Kwestie finansowe również nie są klarowne, ale mówi się, że Tencent jest gotów zaoferować 100 euro za akcję. Cztery lata temu podczas nabywania wspomnianych wyżej pięciu procent udziałów korporacja płaciła „zaledwie” 66 euro za akcję. Co ciekawe od dzisiejszego poranka akcje Guillemot Corp, czyli spółki, w której większość udziałów należy do rodziny Guillemot wzrosły aż o 10,3%. Jest to równoznaczne z największym dziennym skokiem wartości akcji od stycznia tego roku.

Cała sprawa odbiła się bardzo dużym echem w branży gier wideo, ale niestety zarówno Tencent jak i Ubisoft odmówiły oficjalnych komentarzy w owej sprawie. Niemniej, gdy weźmiemy pod uwagę źródła, które podają przytoczone wyżej wiadomości oraz faktyczne ruchy na giełdzie, całość wydaje się być bardziej niż prawdopodobna.

Tencent nie chce odpuszczać tematu

Ubisoft stanie się własnością Tencent? Rozmowy  trwają

W całym zamieszaniu związanym z domniemanym przejęciem Ubisoftu nie można zapominać o dalekosiężnych planach korporacji Tencent. Chińczycy w końcu nie dokonali tak potężnego zakupu od 2020 roku. Dodatkowo na wyobraźnie działa zaoferowanie firmie 100 euro za akcji. Wystarczy wspomnieć, że średnia cena w ciągu trzech ostatnich miesięcy wynosiła jedynie 44 euro za sztukę. Historycznie największą cenę za akcję trzeba było zapłacić w 2018 roku. Wówczas było to 108 euro, czyli niewiele więcej niż oferowana przez Tencent „stówka”.

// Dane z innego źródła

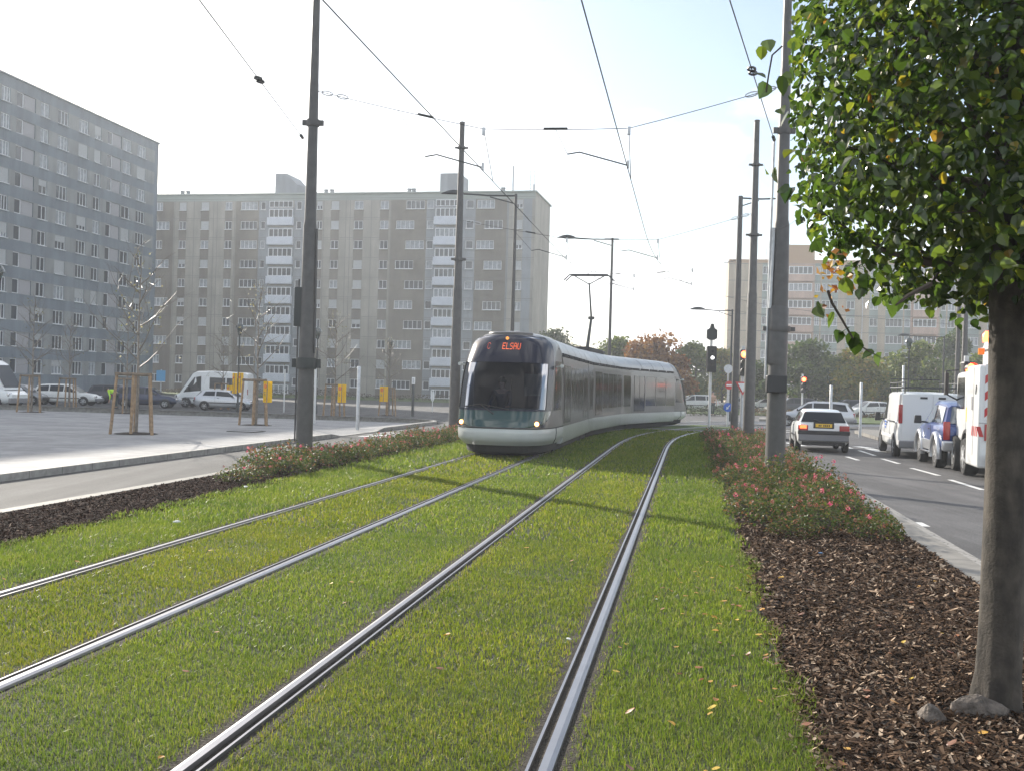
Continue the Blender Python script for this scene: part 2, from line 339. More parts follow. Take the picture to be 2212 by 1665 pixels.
# ---------------------------------------------------------------- rails (grooved, set in the grass)
RO = (-3.8025, -2.2975, -.7525, .7525); G_ = 'grooved rails of the two tram tracks'
RL = ['leftmost steel rail in the grass, running under the left side of the tram', 'second rail from the left, between yellowish grass, leading under the right side of the tram',
      'third steel rail from the left, leaving the picture at the bottom edge', 'rightmost grooved rail with wide dark groove, nearest the mulch bed']
for o, lb in zip(RO, RL):
    sg = 1 if o in (RO[0], RO[2]) else -1   # groove lies on the gauge side
    prof = [(-.062, -.03, 0), (-.052, .018, 0), (-.03, .026, 0), (.006, .026, 0), (.012, -.02, 1), (.046, -.02, 1), (.052, .02, 0), (.066, .02, 0), (.07, -.03, 0)]
    ss = fr(-8, 27, 36)+fr(27.5, 75, 96)
    P = [[(tp(s, o+sg*a, c) if o > -1 else tpl(s, o+3.05+sg*a, c)) for a, c, _ in prof] for s in ss]
    strip('rail_trench', (lambda s, q, z: tp(s, q, z)) if o > -1 else (lambda s, q, z: tpl(s, q+3.05, z)), fr(-8, 46, 90), o-.15, o+.15, .003, M['trench'])
    b = MB()
    for j in range(len(prof)-1):
        b.grid([[r[j] for r in P], [r[j+1] for r in P]], mi=1 if j in (4, 5) else 0, flip=sg > 0)
    tag(b.build('tram_rail', [M['rail'], M['groove']]), lb, 'rail', G_)
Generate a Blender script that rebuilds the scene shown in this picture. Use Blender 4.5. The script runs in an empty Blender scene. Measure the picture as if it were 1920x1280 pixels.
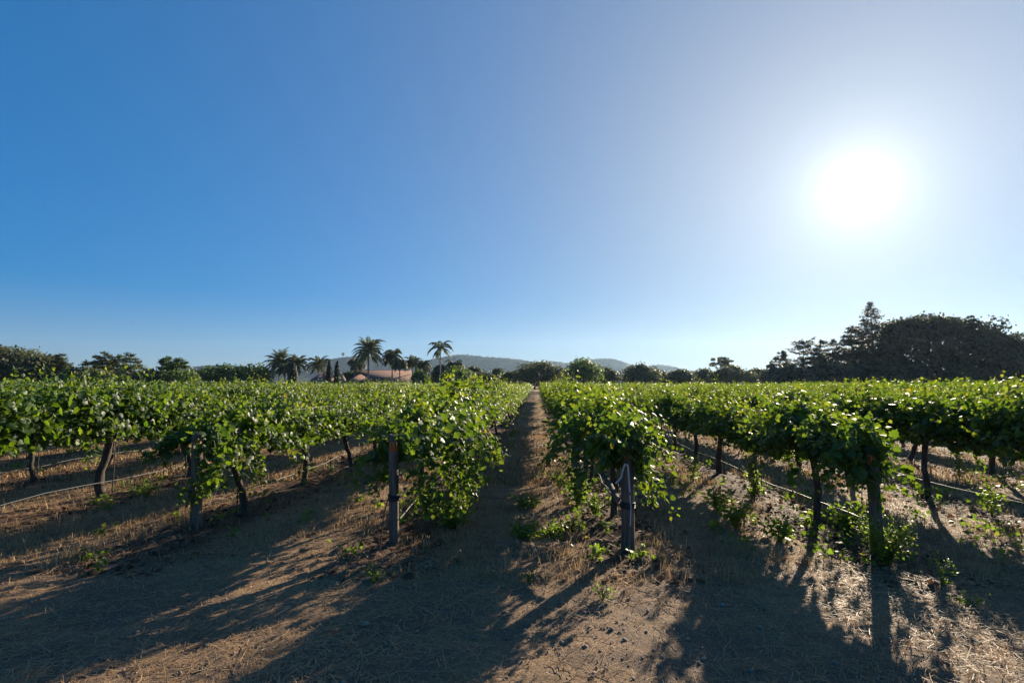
import bpy, math, random
import numpy as np
from mathutils import Vector, Matrix

S = bpy.context.scene
COL = S.collection
R = math.radians
rng = np.random.default_rng(7)
random.seed(7)

# ------------------------------------------------------------------ camera, sky, sun, exposure
CAM_H = 1.68
FPX = 960.0                       # focal length in photo pixels (18 mm on 36 mm)
YAW, PITCH = R(2.86), R(4.88)
cd = bpy.data.cameras.new('camera'); cam = bpy.data.objects.new('camera', cd); COL.objects.link(cam)
cd.lens = 18; cd.sensor_width = 36; cd.clip_start = 0.05; cd.clip_end = 20000
cam.location = (0, 0, CAM_H); cam.rotation_euler = (R(90) + PITCH, 0, YAW)
S.camera = cam

SUN_AZ, SUN_EL = R(32.0), R(18.0)          # azimuth from +Y towards +X
SUN = Vector((math.sin(SUN_AZ) * math.cos(SUN_EL), math.cos(SUN_AZ) * math.cos(SUN_EL), math.sin(SUN_EL)))

NEAR_SUN = 0.6
SKY_SAT, SKY_GAMMA, SKY_GAIN = 1.82, 0.60, 0.75
W = bpy.data.worlds.new('World'); S.world = W; W.use_nodes = True
wn, wl = W.node_tree.nodes, W.node_tree.links
wn.clear()
sky = wn.new('ShaderNodeTexSky'); sky.sky_type = 'NISHITA'; sky.sun_disc = False
sky.sun_elevation = SUN_EL; sky.sun_rotation = SUN_AZ
sky.air_density = 1.0; sky.dust_density = 0.0; sky.ozone_density = 6.0; sky.altitude = 50
hsv = wn.new('ShaderNodeHueSaturation'); hsv.inputs['Saturation'].default_value = SKY_SAT; hsv.inputs['Hue'].default_value = 0.509
# soften the sky's contrast between zenith and horizon
k1 = wn.new('ShaderNodeVectorMath'); k1.operation = 'SCALE'; k1.inputs['Scale'].default_value = 0.1; wl.new(sky.outputs[0], k1.inputs[0])
gmm = wn.new('ShaderNodeGamma'); gmm.inputs['Gamma'].default_value = SKY_GAMMA; wl.new(k1.outputs[0], gmm.inputs['Color'])
k2 = wn.new('ShaderNodeVectorMath'); k2.operation = 'SCALE'; k2.inputs['Scale'].default_value = 10.0 * SKY_GAIN; wl.new(gmm.outputs[0], k2.inputs[0])
wl.new(k2.outputs[0], hsv.inputs['Color'])
# circumsolar light: the forward-scattering ring of dusty air around the sun, by angle from the sun
tc = wn.new('ShaderNodeTexCoord')
nrm = wn.new('ShaderNodeVectorMath'); nrm.operation = 'NORMALIZE'; wl.new(tc.outputs['Generated'], nrm.inputs[0])
dot = wn.new('ShaderNodeVectorMath'); dot.operation = 'DOT_PRODUCT'; dot.inputs[1].default_value = SUN
wl.new(nrm.outputs[0], dot.inputs[0])
def wmath(op, a, b):
    n = wn.new('ShaderNodeMath'); n.operation = op
    for i, v in enumerate((a, b)):
        if v is None: continue
        if isinstance(v, (int, float)): n.inputs[i].default_value = v
        else: wl.new(v, n.inputs[i])
    return n.outputs[0]
ang = wmath('ARCCOSINE', wmath('MINIMUM', dot.outputs['Value'], 0.999999), None)
def lobe(amp, width):
    return wmath('MULTIPLY', wmath('EXPONENT', wmath('MULTIPLY', ang, -1.0 / width), None), amp)
AUR = [(6.0, R(2.2)), (0.6, R(8.0)), (5.8, R(19.5))]
tot = None
for a, w in AUR:
    l = lobe(a, w); tot = l if tot is None else wmath('ADD', tot, l)
mulc = wn.new('ShaderNodeVectorMath'); mulc.operation = 'SCALE'; mulc.inputs[0].default_value = (1.0, 0.975, 0.91)
wl.new(tot, mulc.inputs['Scale'])
addc = wn.new('ShaderNodeVectorMath'); addc.operation = 'ADD'
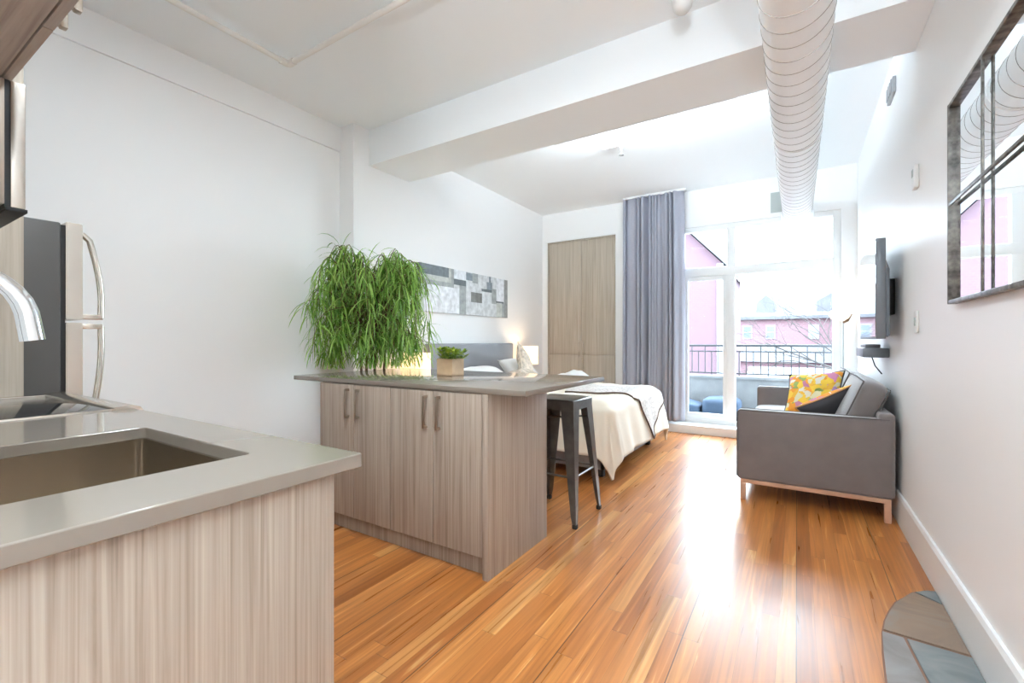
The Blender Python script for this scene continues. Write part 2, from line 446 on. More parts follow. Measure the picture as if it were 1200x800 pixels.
structure(MB().box(-1.06, XR, -2.6, -2.4, 0, ZC), 'wall_front', M['wall'])
WX0, WX1, WZ0, WZ1 = -1.30, 0.41, 0.10, 2.60
mb = MB()
mb.box(-3.7, -3.222, YW, YW + 0.2, 0, ZC)
mb.box(-3.222, -2.150, YW, YW + 0.2, 2.642, ZC)
mb.box(-2.150, WX0, YW, YW + 0.2, 0, ZC)
mb.box(WX0, WX1, YW, YW + 0.2, WZ1, ZC)
mb.box(WX1, XR, YW, YW + 0.2, 0, ZC)
mb.box(WX0, WX1, YW, YW + 0.2, 0, WZ0)
structure(mb, 'wall_window', M['wall'])
structure(MB().box(XB, XR, 2.80, 3.31, 2.747, ZC), 'beam', M['ceil'])
# baseboard along right wall, and sill step under the window
mb = MB().prism([(XR, 0.0), (XR - 0.018, 0.0), (XR - 0.018, 0.172), (XR - 0.011, 0.187), (XR, 0.187)], 'y', -2.4, 6.13)
structure(mb, 'baseboard_right', M['trim'])
structure(MB().box(XB, -3.222, 6.112, YW, 0, 0.14).box(-2.15, -2.02, 6.112, YW, 0, 0.14), 'baseboard_window', M['trim'])
structure(MB().box(-2.02, XR - 0.02, 5.91, YW, 0.0, 0.105, 0.006), 'trim_1', M['trim'])

# ------------------------------------------------------------------ window and balcony door
FY0, FY1 = 6.15, 6.23
win = struct_empty('window_1', (-0.45, 6.19, WZ0))
mb = MB()
mb.frame_xz(WX0, WX1, WZ0, WZ1, FY0, FY1, 0.06, 0.075, 0.05, 0.06)
mb.box(WX0 + 0.055, WX1 - 0.07, FY0 - 0.01, FY1 - 0.004, 1.965, 2.075, 0.006)
mb.box(-0.735, -0.640, FY0 - 0.006, FY1 - 0.002, WZ0 + 0.045, WZ1 - 0.055, 0.006)
mb.build('window_frame', M['trim'], win)
mb = MB()
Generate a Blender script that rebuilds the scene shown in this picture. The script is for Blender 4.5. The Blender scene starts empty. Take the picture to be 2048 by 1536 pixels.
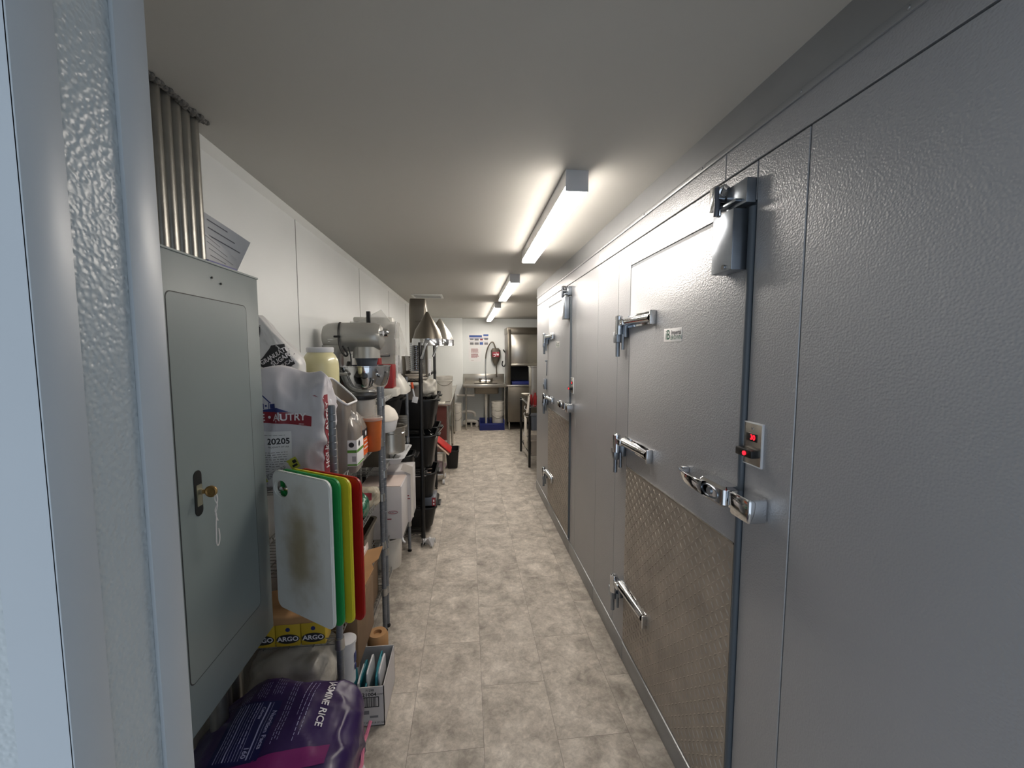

Tencent jest niesłychanie zdeterminowany, aby sfinalizować umowę, ponieważ Ubisoft to cenny kapitał strategiczny dla korporacji.

Anonimowe źródło agencji Reuters

O determinacji Chińczyków niech świadczy fakt, że wysłali już wstępną ofertę do biura rodziny Guillemot. Cena oraz benefity w niej zawarte mają skutecznie odstraszyć potencjalnych rywali, którzy chcieliby „podkraść” Ubisoft z ich rąk. Co ciekawe dosyć agresywna polityka azjatyckiej korporacji nie trwa od dzisiaj.

Reuters twierdzi, że najważniejsze głowy Tencent udały się do Francji, aby negocjować zakup już w maju! Oznacza to, że proces trwa co najmniej od trzech miesięcy. Dokładnie w tym samym okresie Chińczycy poinformowali, że ich przychody z tytułu branży gier wideo na rynku krajowym spadły o 1%. W przypadku rynku globalnego zanotowano wzrost o 4%.

W tym miejscu warto zaznaczyć, że Tencent za granicą posiada udziały nie tylko w Ubisofcie, ale także w Epic Games, Riot czy nawet polskim Bloober Team. Łącznie w chińska korporacja czerpie zyski z kilkudziesięciu różnych deweloperów. Przejęcie francuskiego studia oznaczałoby znaczny rozkwit na rynku oraz możliwość stania się bardziej konkurencyjnym graczem.

Takie, a nie inne ruchy Tencent potwierdzają także postawioną jakiś czas temu tezę. Mowa tu o chęci całkowitego przestawienia się z rynku chińskiego na rynek globalny. Ostateczny finał sprawy poznamy zapewne w nadchodzących tygodniach. Kto wie, być może wkrótce jakiekolwiek oświadczenie wyda Ubisoft lub azjatycka korporacja. Na ten moment nie pozostaje nam więc nic innego jak czekać na rozwój sytuacji, ponieważ na pewno będzie ona bardzo dynamiczna.